My grandmother used to love to feed the ones she loved. A typical meal was hamburgers, corn on the cob, mushrooms, rice, mashed potatoes, macaroni and cheese, and the special favorite food of every single person coming to the table, be it grape Jell-O or liver and onions. And when I say "a typical meal," I mean pretty much every meal.
Not surprisingly, she was fat. Grandpa was fat. Their dogs were all fat. And, because Grandma babysat me, I was fat, at least as a toddler in Iowa. (Somehow my mom was thin. She must have been a rebellious teen.)
My dad always told us, "Grandma's problem is that she equates food with love." So I grew up thinking, "Silly Grandma. Food isn't the same as love."
But now I'm not so sure. When I get up early to make the kids hashbrowns for breakfast, aren't I saying, "I love you and want you to start your day with something that's at least one step up from Frosted Mini Wheats"?

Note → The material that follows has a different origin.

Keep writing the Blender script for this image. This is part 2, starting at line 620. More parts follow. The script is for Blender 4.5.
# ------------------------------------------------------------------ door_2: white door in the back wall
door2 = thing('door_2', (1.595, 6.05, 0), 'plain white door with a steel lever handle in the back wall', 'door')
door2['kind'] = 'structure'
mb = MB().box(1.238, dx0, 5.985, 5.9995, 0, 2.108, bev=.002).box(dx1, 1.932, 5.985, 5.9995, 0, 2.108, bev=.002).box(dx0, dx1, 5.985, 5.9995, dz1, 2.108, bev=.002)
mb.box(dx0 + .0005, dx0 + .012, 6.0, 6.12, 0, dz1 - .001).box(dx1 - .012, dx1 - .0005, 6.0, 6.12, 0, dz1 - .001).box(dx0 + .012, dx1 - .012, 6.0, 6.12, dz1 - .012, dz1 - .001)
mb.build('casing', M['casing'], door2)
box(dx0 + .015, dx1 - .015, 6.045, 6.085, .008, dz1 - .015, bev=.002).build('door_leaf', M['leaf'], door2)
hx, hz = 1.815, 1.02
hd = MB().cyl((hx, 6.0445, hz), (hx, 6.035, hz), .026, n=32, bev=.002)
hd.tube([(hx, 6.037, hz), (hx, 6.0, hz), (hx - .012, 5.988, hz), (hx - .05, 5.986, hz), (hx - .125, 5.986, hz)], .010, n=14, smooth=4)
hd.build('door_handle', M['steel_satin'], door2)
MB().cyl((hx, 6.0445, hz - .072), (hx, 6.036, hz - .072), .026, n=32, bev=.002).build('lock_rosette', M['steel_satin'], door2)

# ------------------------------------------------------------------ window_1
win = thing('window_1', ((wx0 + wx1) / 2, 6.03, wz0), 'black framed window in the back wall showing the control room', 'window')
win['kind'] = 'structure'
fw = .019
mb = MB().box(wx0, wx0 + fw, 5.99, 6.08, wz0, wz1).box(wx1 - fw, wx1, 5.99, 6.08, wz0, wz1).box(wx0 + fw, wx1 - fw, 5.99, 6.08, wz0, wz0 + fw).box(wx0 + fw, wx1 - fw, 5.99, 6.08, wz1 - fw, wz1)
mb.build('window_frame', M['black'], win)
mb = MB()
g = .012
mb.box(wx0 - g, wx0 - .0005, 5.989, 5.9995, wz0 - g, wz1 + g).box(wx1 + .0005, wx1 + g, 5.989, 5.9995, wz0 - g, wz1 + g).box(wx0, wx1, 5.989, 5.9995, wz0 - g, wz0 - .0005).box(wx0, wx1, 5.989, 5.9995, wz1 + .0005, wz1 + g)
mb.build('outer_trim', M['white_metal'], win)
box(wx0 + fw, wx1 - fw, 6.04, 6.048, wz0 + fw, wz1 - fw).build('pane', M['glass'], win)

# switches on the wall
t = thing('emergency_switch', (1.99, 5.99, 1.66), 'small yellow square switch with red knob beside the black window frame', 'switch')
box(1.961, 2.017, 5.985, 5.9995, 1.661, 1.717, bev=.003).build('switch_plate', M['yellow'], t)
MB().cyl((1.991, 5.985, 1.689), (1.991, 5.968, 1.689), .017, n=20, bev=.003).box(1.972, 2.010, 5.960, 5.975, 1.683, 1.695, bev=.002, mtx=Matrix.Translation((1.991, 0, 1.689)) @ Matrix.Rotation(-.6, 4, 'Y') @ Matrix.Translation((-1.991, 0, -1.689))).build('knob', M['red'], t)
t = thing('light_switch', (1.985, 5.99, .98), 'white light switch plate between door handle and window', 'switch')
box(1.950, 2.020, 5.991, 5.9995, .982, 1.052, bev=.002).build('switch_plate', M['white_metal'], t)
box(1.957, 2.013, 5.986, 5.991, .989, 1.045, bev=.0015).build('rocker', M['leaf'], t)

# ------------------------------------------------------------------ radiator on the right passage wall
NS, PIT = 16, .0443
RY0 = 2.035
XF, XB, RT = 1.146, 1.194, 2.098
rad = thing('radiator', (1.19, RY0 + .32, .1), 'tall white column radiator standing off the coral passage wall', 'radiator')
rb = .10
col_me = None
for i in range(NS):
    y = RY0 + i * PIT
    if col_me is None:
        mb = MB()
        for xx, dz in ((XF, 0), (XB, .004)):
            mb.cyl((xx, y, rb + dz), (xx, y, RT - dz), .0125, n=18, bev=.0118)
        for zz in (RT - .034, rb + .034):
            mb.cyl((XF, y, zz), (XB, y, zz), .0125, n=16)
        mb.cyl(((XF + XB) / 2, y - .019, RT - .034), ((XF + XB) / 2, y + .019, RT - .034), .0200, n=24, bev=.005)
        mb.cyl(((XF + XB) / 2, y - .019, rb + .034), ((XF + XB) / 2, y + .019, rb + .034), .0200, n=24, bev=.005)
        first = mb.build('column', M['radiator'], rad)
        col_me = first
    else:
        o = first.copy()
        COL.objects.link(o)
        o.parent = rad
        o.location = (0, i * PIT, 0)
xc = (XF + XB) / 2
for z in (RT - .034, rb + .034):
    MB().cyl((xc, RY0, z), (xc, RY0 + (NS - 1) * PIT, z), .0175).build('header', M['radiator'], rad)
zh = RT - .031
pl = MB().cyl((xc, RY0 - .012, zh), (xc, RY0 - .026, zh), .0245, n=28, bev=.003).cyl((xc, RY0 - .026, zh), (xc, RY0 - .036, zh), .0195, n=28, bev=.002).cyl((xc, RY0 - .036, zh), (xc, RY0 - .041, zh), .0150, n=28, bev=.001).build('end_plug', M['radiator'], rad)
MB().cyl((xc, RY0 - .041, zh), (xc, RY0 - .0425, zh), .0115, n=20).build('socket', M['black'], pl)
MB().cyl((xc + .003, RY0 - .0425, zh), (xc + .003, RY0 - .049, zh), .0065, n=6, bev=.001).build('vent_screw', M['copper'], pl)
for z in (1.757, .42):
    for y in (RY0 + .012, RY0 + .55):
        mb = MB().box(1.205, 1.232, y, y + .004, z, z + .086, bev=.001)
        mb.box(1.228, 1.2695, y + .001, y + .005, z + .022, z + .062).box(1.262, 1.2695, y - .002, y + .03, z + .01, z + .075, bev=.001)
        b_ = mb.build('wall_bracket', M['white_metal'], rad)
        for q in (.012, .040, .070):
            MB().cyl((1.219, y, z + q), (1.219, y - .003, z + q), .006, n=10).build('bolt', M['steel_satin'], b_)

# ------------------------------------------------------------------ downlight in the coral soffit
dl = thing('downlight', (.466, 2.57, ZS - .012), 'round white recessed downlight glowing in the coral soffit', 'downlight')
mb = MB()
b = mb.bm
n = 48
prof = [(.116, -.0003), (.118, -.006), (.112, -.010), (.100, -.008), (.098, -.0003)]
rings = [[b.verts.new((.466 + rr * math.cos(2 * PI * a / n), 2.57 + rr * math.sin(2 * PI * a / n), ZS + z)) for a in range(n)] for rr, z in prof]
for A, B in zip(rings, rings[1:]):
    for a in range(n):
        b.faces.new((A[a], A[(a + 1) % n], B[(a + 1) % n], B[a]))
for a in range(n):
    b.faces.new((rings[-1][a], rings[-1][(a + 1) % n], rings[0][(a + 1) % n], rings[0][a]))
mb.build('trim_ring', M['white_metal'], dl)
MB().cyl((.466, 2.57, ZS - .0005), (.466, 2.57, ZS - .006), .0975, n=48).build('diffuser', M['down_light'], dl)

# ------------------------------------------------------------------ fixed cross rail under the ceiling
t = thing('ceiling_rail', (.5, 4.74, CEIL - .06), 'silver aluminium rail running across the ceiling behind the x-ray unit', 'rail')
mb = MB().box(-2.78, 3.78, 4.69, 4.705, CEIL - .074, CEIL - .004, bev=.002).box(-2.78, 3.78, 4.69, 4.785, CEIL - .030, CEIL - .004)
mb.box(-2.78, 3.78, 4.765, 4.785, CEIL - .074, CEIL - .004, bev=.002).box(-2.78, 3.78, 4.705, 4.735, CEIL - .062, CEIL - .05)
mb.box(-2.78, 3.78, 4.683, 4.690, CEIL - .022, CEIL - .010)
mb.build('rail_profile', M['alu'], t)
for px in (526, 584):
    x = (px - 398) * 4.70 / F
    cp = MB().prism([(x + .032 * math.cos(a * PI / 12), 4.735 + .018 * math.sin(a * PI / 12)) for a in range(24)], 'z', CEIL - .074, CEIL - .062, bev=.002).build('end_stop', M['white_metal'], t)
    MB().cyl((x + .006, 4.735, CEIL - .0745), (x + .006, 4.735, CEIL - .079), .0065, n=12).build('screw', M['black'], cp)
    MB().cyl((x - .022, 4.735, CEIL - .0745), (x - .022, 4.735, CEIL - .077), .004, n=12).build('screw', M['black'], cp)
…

When my husband brought me chocolate in a heart-shaped box, wasn't he saying, "I love you enough to give you exactly what you want"?
And when he brought me an absolutely delicious, 100% healthy, vegetable-packed dinner at my desk as I frantically pounded away at a deadline, wasn't he saying, "I love you enough to warn you right now, put down the chocolate and back slowly away from the heart-shaped box before you make us both miserable for the rest of the night"?
Don't tell me food doesn't equal love.